Çekimleri Lüleci Hendek Caddesi üzerinde bulunan Bohem Apartmanı’nda gerçekleştirilen Eylül Aşkın’ın sunduğu Eylül Aşkın İle’nin bu bölümünün konuğu şair, yazar ve ressam Durmuş Ali Gültekin oldu. Kendisiyle sanatçının tanımını, şiiri, resimi, Türkiye’de sanatı ve gelecek projelerini konuştuk.
Goethe’den İlham Aldı!
Lise çağlarındayken Goethe’nin Ah Tanrım! Sanat uzun, Oysa hayat kısa…” sözünü okuduğunu ve bundan çok etkilendiğini belirten Durmuş Ali Gültekin, “O sözü gördüğüm günü bugün bile anımsıyorum.” Diyerek sanat hayatında bu sözden oldukça ilham aldığının üzerinde durdu.
“Resmi kendi kendime öğrendim.”
Zamanın şartlarında imkanı olmadığı için profesyonel eğitim alamadığını ifade eden Durmuş Ali Gültekin, “82 yılında İstanbul’a geldiğim zaman İstanbul’da temel eğitim dersi aldım.
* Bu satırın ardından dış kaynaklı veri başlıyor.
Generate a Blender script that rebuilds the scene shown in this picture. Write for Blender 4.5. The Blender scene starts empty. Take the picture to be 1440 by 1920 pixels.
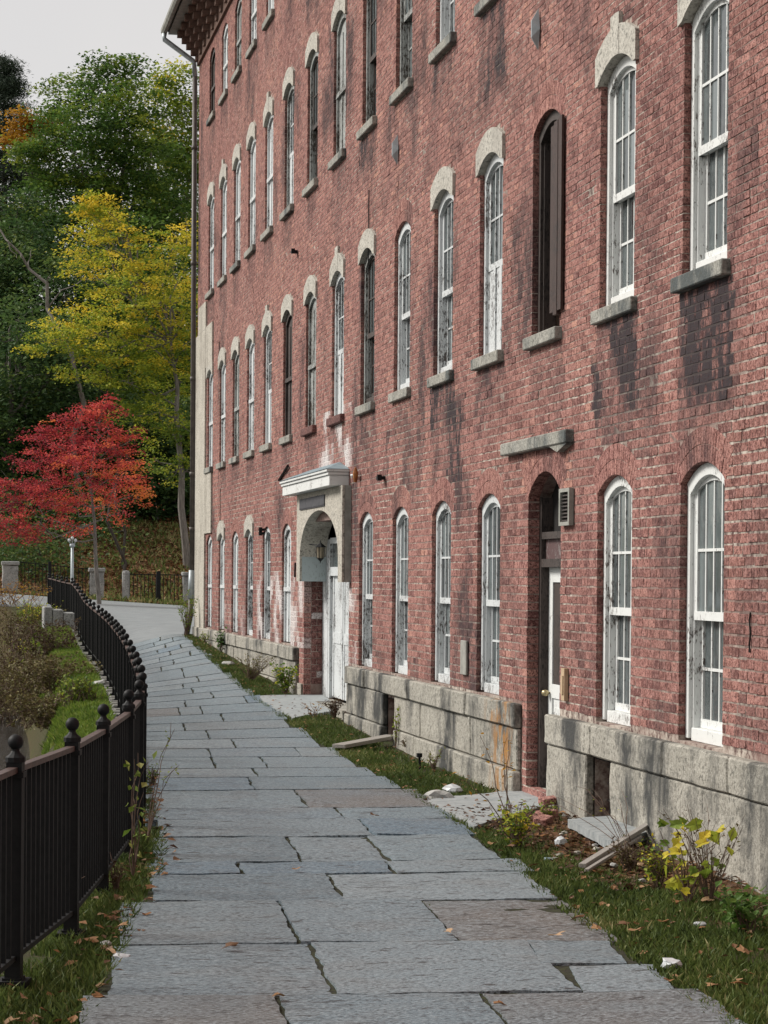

Güzel sanatlar okumak istiyordum ama ekonomik nedenlerden dolayı olmadı, iktisat okudum.” dedi.
“Sanatçının sürekli okuması lazım.”
Kendisine bazen “Nasıl yazar olurum?” Sorusunun yöneltildiğini ifade eden Durmuş Ali Gültekin, “Çok okumak diyorum. Çok okumak, az yazmak.” Dedi.
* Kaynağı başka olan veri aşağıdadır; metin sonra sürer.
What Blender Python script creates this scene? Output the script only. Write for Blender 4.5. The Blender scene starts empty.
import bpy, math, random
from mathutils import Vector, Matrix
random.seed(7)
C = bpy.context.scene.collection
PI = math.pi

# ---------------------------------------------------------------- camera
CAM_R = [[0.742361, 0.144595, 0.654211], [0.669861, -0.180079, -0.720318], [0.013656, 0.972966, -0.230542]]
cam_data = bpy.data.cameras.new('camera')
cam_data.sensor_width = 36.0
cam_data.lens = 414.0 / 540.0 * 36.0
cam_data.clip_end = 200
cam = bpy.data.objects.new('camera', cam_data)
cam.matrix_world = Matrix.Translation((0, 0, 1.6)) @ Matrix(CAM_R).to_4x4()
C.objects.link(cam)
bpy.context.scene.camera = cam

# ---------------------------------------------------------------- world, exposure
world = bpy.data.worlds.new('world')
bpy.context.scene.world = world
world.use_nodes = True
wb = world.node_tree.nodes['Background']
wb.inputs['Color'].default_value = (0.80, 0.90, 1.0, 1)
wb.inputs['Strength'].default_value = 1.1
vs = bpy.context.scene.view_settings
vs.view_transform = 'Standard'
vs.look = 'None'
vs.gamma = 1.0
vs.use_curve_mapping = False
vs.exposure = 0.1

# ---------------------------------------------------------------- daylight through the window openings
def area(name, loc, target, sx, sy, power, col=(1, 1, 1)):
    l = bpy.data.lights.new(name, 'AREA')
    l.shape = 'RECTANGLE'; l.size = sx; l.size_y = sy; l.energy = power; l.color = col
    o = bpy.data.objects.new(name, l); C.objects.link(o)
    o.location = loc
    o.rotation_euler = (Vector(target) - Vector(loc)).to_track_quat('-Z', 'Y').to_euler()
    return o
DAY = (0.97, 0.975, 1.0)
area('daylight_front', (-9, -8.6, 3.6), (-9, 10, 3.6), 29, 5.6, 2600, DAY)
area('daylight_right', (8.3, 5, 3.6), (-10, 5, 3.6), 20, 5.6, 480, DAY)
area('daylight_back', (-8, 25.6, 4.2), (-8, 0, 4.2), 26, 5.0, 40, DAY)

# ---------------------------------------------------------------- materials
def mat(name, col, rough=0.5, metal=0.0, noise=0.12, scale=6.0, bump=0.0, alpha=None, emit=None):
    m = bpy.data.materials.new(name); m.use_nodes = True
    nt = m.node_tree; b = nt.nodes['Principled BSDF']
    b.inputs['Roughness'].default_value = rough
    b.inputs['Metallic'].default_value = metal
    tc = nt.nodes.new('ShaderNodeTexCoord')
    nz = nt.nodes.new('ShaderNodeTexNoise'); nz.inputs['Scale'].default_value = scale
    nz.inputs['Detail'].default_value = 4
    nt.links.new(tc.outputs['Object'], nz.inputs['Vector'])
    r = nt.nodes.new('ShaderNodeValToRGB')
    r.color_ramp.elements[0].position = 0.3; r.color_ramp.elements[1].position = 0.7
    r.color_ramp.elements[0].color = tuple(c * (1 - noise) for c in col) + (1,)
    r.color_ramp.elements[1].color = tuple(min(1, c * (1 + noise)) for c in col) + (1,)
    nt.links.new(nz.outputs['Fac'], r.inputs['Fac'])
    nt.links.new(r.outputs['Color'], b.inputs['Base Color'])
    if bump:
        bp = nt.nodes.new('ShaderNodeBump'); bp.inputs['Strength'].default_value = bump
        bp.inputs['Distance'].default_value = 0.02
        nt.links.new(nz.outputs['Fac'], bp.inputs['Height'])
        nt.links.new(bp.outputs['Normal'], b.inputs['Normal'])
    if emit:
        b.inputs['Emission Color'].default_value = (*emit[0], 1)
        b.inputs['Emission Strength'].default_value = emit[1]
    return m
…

Gündemi yoğun bir şekilde takip ettiğinin üzerinde duran Gültekin,
“Sanatçı hem sosyologdur, hem antropologtur, hem filozoftur… Bunlar yoksa, iyi bir gözlemleme yeteneği yoksa sanatçının kendini tamamlaması eksiktir.” Şeklinde konuştu.
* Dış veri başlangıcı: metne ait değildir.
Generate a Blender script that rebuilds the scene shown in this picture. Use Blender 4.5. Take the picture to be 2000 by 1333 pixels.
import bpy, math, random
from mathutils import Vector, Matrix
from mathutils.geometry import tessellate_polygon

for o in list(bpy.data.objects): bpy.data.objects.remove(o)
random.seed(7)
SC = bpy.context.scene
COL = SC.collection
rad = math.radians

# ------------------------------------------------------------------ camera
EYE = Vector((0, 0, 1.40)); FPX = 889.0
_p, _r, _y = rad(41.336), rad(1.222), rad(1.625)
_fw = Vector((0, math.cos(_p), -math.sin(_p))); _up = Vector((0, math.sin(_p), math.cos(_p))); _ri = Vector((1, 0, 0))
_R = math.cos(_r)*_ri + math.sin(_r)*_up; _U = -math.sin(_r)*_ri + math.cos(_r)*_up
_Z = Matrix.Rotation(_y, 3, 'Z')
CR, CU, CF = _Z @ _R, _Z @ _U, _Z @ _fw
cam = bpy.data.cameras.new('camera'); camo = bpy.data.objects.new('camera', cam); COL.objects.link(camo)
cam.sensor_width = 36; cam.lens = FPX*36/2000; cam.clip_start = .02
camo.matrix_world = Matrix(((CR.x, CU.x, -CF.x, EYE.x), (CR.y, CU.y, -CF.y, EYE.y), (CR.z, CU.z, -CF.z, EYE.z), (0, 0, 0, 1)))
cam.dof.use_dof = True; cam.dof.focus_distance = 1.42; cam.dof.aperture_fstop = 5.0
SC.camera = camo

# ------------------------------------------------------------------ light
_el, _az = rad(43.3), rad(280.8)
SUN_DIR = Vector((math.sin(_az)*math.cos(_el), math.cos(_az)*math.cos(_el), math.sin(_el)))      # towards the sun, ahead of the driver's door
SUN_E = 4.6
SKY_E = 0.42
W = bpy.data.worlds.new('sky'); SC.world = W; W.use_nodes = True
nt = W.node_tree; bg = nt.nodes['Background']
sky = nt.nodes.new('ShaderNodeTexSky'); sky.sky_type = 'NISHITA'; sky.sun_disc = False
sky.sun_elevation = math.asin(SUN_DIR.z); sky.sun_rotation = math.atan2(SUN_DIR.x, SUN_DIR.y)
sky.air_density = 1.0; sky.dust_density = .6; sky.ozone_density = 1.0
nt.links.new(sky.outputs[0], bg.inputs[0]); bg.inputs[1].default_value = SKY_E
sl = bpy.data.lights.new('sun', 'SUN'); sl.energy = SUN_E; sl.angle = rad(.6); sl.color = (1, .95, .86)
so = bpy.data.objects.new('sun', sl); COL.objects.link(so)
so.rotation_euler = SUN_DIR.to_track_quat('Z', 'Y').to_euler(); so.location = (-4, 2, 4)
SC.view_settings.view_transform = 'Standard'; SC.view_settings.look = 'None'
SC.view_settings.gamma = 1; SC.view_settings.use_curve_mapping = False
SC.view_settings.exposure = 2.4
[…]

“Yaratıcılık günden güne düşüyor.”
Son dönemde hem şiirde hem resimde taklit üretimlerin oldukça fazlalaştığına dikkat çeken Durmuş Ali Gültekin, “Yaratıcılık günden güne düşüyor. Bu da sanatçının gelişimini kısıtlıyor. Sıradan bir resmin ilgi görmesi, sıra dışı bir resmin ilgi görmemesi sanatçıyı da küçültüyor.” Yorumunda bulundu.